É a primeira vez que o governo brasileiro admite a possibilidade. No início da semana passada, a ministra da Agricultura, Tereza Cristina, havia feito diagnóstico diferente. Após duas reuniões com o embaixador chinês em Brasília, Yang Wanming, ela chegou a afirmar que não haviam registros de anormalidades nas exportações nem previsão de algum sobressalto nas relações comerciais com os chineses. Mas o cenário mudou em dias.
No médio prazo, porém, a avaliação de fontes do setor é que a demanda da China voltará com força, tendo em vista que o país sofre com uma epidemia de peste suína africana e que o coronavírus pode afetar a produção local.

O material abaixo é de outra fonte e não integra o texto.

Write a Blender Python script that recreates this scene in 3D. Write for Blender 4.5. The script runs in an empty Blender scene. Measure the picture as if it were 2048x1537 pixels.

A dificuldade de transporte no país asiático levou a problemas na disponibilidade de ração em algumas regiões produtoras de aves, o que pode ter um impacto parecido com o que a greve dos caminhoneiros no Brasil teve sobre a produção de aves em 2018.
Na semana retrasada, o presidente da BRF, Lorival Luz, disse, em entrevista após debate promovido pelo Credit Suisse, que o coronavírus pode se refletir no aumento das exportações brasileiras. “Pode ser que tenha uma demanda maior pela segurança alimentar. Não gosto de dizer um resultado positivo, mas vamos dizer que podemos ter um incremento de volume”, disse o executivo na ocasião.
Ao Valor, o secretário de Relações Internacionais do ministério também disse esperar uma recuperação. “Acreditamos que esse baque poderá ser compensado nos meses seguintes”, frisou. Segundo Ribeiro, a China segue com o processo de habilitação de novos frigoríficos brasileiros para exportação e ainda precisa conviver com a epidemia de peste suína africana, que afetou o país no ano passado e demandou a importação de carnes de vários países como Brasil e Argentina. “Não podem parar de comprar comida”.
A China é o maior país importador de carnes do Brasil. Em janeiro, respondeu por mais de 40% da carne bovina exportada pelos brasileiros, conforme dados da Secretaria de Comércio Exterior (Secex) compilados pela Associação Brasileira das Indústrias Exportadoras de Carnes (Abiec). No caso das carnes de frango e suína, os chineses absorvem 20% e 45% das exportações, respectivamente, de acordo com dados da Associação Brasileira de Proteína Animal (ABPA).
Considerando todas as carnes, os chineses gastaram US$ 4,5 bilhões para importar 1,3 milhão de toneladas de produtos brasileiros no ano passado, de acordo com o Ministério da Agricultura. Esse montante representou 27,3% das exportações brasileiras de carnes, que renderam US$ 16,5 bilhões.